An art historian, culture writer, and curator, Joanna García Cherán (Purépecha) serves as the Phyllis Wattis Assistant Curator of Native American Art at the Cantor Arts Center, where she oversees the museum’s Native American art collection. She first joined the Cantor in 2024 as the Capital Group Foundation Curatorial Fellow for Photography, where she worked with the museum’s significant holdings of 20th-century American photography. Prior to her time at Stanford, she was the Repatriation Fellow at the Stockbridge-Munsee Historic Preservation Office. Joanna has consulted for the Museum of Modern Art, New York, and held positions at the San Francisco Museum of Modern Art, the Fine Arts Museums of San Francisco, and the Clark Art Institute. Her writing and criticism have appeared in Hyperallergic, Artsy, Latina, and First American Art Magazine. She holds an MA in Art History from Williams College and a BA from the University of California, Berkeley.

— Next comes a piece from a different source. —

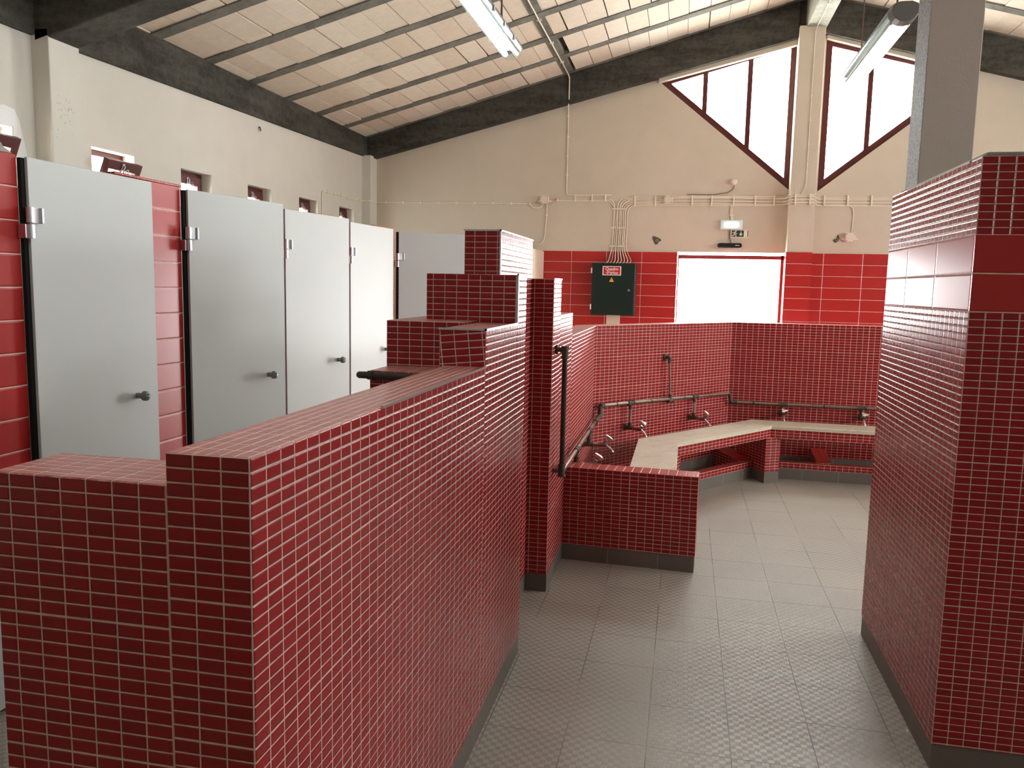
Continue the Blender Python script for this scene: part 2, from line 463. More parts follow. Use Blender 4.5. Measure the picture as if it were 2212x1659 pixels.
wall_left = bpy.data.objects['wall_left']
pt = MB(); pt.prism([(3.60, 2.30), (3.66, 2.55), (3.80, 2.60), (3.98, 2.585), (4.05, 2.61), (4.13, 2.60), (4.16, 2.55), (4.19, 2.44), (4.22, 2.30), (4.115, 2.28), (4.115, 2.50), (3.68, 2.50), (3.68, 2.30)], lambda t: (XL-.002, t[0], t[1]), lambda t: (XL+.0025, t[0], t[1]))
pt.build('filler_patch', 'white', wall_left)
sc_ = MB()
for i in range(26):
    y_, z_ = random.gauss(4.40, .045), random.gauss(2.62, .06); a_ = random.uniform(.6, 2.2); l_ = random.uniform(.004, .016)
    sc_.tube([(-3.7095, y_, z_), (-3.7095, y_+l_*math.cos(a_), z_+l_*math.sin(a_))], .0007, 4)
sc_.build('scuff_marks', 'patch', bpy.data.objects['trim_1'])
# back (gable) wall
DOOR = (-.115, 1.067, 2.072)
TL = [(-.405, 3.945), (1.055, 2.745), (1.055, 4.335)]
TRR = [(1.342, 2.735), (2.86, 3.93), (1.342, 4.335)]
outer = [(XL, 0), (DOOR[0], 0), (DOOR[0], DOOR[2]), (DOOR[1], DOOR[2]), (DOOR[1], 0), (XR, 0), (XR, ceil(XR)+.2), (RX, RZ+.2), (XL, ceil(XL)+.2)]
w = panel_with_holes(MB(), outer, [TL, TRR], lambda u, v, d: (u, YB+d, v), .22)
wall_back = struct(w.build('wall_back', 'plaster'), 'cream plaster gable wall at the back', 'wall')
# red long-tile dado on it
t = MB()
t.box(-1.667, DOOR[0], YB-.012, YB+.002, 0, 2.068, ux=-1.720)
t.box(1.30, XR, YB-.012, YB+.002, 0, 2.072, ux=1.050)
t.build('tile_dado', 'bigtile', wall_back)
t = MB(); t.box(-.891, -.734, YB-.018, YB-.011, 1.0, 1.345); t.build('cover_strip', 'cream_box', wall_back)
# central pier between the two gable windows
p = MB(); p.box(1.045, 1.305, 9.33, YB+.02, 2.075, 4.42)
pier = struct(p.build('trim_3', 'plaster', bevel=.006), 'cream plastered pier between the two gable windows', 'pier')
p = MB(); p.box(1.038, 1.312, 9.322, YB+.02, 0, 2.075, ux=1.038-.06); p.build('tile_dado', 'bigtile', pier)
# right and rear walls (out of the picture)
RW = [(1.8, 3.2), (4.0, 5.4), (6.2, 7.6)]
w = panel_with_holes(MB(), [(YR, 0), (YB, 0), (YB, 3.34), (YR, 3.34)], [[(a, 1.95), (b, 1.95), (b, 2.75), (a, 2.75)] for a, b in RW], lambda u, v, d: (XR+d, u, v), .25)
struct(w.build('wall_right', 'plaster_grey'), 'plaster wall on the far right, out of the picture', 'wall')
w = panel_with_holes(MB(), [(XL, 0), (XR, 0), (XR, ceil(XR)+.2), (RX, RZ+.2), (XL, ceil(XL)+.2)], [], lambda u, v, d: (u, YR-d, v), .22)
struct(w.build('wall_rear', 'column_paint'), 'plaster gable wall behind the viewer', 'wall')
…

Dr. Mary Deleary (Anishinaabe Kwe, Deshkan Ziibiing / Chippewas of the Thames First Nation) is an educator, scholar, and lifelong learner. She is the Director of the Research Center for Contemporary Native Arts (RCCNA) at the Institute of American Indian Arts (IAIA). A proud IAIA graduate, she holds a B.F.A. in Museum Studies, an M.A. in Tribal Governance from the University of Minnesota–Duluth, and a Ph.D. in Native American Art History from the University of Oklahoma. Her research focuses on Anishinaabe practices of making and remembering Gete-Anishinaabeg—the old ones. Before joining IAIA, she was a Mellon Impact Postdoctoral Fellow in Native American Studies at the University of Oklahoma, where she mentored undergraduate fellows and taught courses on Indigenous leadership and the experiences of Native American Women. Her honors include the Social Science Research Council’s International Dissertation Completion Fellowship and the Nancy L. Mergler Dissertation Completion Fellowship. She is also co-editor of In the Company of Our Relatives, a volume of stories and reflections on ancestral belongings at the Eiteljorg Museum of American Indians and Western Art. Guided by the care of her home First Nation, she serves as an elected member of the Deshkan Ziibiing Kinoomaagegamig Board of Education, and is dedicated to supporting Native artists and nations through research, leadership, and the arts.